====== Data block ======
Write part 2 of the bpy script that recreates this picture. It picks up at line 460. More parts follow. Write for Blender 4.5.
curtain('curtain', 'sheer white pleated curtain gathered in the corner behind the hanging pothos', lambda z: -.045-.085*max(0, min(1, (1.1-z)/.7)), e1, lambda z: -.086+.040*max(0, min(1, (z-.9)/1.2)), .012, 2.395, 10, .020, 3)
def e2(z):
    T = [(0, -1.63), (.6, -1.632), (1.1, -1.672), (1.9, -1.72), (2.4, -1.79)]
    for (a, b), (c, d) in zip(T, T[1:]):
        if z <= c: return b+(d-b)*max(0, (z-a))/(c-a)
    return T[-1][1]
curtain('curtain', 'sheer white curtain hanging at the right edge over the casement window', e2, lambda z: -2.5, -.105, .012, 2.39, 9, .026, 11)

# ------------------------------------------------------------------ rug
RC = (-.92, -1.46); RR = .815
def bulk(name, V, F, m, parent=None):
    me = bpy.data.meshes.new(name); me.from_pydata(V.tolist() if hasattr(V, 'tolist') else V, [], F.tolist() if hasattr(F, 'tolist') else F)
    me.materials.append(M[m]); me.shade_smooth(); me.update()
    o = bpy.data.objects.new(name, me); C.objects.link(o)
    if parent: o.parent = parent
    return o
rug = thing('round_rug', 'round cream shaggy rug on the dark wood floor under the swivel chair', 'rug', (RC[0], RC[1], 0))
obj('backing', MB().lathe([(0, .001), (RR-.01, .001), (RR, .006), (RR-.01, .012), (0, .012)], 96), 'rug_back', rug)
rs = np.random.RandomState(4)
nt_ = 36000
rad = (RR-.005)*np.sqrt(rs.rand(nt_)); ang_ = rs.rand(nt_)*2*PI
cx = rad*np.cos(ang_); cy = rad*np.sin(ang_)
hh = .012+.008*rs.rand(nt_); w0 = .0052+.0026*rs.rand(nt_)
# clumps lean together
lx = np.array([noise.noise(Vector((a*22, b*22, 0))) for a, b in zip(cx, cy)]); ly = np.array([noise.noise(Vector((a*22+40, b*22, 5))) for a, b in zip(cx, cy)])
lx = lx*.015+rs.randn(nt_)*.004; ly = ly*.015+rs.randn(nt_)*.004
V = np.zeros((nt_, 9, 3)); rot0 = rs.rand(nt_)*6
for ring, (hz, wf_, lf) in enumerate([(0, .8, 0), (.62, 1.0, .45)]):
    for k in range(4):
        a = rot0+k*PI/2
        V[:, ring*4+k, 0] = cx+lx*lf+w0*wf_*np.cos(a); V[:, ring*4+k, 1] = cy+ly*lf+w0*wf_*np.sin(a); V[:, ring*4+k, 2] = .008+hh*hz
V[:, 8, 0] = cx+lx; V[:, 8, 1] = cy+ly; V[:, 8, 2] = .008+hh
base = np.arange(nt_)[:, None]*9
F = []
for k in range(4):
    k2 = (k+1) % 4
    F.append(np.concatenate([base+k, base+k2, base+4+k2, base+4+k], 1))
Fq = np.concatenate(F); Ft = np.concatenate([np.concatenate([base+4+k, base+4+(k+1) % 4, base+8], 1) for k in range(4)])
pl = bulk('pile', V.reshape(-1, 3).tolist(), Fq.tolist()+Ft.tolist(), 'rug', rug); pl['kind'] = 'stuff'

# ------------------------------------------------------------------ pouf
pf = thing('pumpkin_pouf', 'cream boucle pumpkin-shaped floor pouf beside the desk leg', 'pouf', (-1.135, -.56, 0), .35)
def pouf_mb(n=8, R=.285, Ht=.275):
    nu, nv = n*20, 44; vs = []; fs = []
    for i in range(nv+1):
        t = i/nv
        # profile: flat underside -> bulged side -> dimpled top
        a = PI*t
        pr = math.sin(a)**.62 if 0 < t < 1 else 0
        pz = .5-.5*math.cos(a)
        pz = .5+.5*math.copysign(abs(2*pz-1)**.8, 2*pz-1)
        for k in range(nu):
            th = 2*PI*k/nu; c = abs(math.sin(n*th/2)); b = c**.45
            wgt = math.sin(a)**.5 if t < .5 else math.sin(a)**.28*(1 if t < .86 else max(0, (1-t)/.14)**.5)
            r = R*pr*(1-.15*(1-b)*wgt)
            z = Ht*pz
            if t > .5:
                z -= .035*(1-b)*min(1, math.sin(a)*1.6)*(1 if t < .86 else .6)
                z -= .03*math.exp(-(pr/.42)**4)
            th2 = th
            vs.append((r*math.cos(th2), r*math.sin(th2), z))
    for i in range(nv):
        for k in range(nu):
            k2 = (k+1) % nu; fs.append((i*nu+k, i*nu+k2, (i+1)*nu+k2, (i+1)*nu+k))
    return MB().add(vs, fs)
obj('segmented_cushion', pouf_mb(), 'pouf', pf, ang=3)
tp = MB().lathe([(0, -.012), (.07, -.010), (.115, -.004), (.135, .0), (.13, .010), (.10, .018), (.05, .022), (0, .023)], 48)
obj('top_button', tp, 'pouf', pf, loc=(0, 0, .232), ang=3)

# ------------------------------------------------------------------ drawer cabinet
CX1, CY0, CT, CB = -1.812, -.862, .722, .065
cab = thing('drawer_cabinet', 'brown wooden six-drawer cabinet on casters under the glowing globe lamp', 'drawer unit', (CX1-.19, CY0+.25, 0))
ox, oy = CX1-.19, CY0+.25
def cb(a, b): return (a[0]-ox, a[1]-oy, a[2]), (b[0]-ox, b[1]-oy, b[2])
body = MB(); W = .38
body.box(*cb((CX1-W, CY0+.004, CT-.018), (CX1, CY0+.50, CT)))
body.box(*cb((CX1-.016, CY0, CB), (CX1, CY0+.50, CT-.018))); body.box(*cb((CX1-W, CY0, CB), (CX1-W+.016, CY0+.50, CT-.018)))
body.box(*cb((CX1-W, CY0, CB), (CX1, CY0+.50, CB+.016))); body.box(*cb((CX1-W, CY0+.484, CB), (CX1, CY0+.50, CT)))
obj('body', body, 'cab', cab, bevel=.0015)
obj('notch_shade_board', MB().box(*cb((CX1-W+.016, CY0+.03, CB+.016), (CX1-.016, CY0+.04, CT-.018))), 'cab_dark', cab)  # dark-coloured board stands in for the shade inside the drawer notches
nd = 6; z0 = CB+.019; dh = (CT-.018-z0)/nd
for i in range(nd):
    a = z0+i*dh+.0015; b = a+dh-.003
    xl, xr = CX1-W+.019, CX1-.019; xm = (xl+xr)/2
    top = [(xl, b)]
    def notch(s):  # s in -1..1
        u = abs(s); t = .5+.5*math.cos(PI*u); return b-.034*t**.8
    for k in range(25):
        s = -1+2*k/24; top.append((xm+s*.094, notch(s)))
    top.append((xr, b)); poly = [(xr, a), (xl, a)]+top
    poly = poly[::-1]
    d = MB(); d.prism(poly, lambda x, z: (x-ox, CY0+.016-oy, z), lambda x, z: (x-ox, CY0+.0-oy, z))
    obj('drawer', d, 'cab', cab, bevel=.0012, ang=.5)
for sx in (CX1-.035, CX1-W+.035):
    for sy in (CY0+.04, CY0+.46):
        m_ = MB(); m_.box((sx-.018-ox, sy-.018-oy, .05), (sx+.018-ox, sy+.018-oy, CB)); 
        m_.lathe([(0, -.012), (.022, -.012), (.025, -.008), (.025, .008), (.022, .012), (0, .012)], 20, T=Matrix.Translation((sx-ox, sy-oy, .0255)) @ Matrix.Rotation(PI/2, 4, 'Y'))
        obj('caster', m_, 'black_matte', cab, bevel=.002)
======
Exercise aim
Retype exactly what runs from the line containing "s = -1+2*k/24;" through the line containing "d = MB(); d.prism(poly, lambda", both lines included, and stop there.

Solution for this task
        s = -1+2*k/24; top.append((xm+s*.094, notch(s)))
    top.append((xr, b)); poly = [(xr, a), (xl, a)]+top
    poly = poly[::-1]
    d = MB(); d.prism(poly, lambda x, z: (x-ox, CY0+.016-oy, z), lambda x, z: (x-ox, CY0+.0-oy, z))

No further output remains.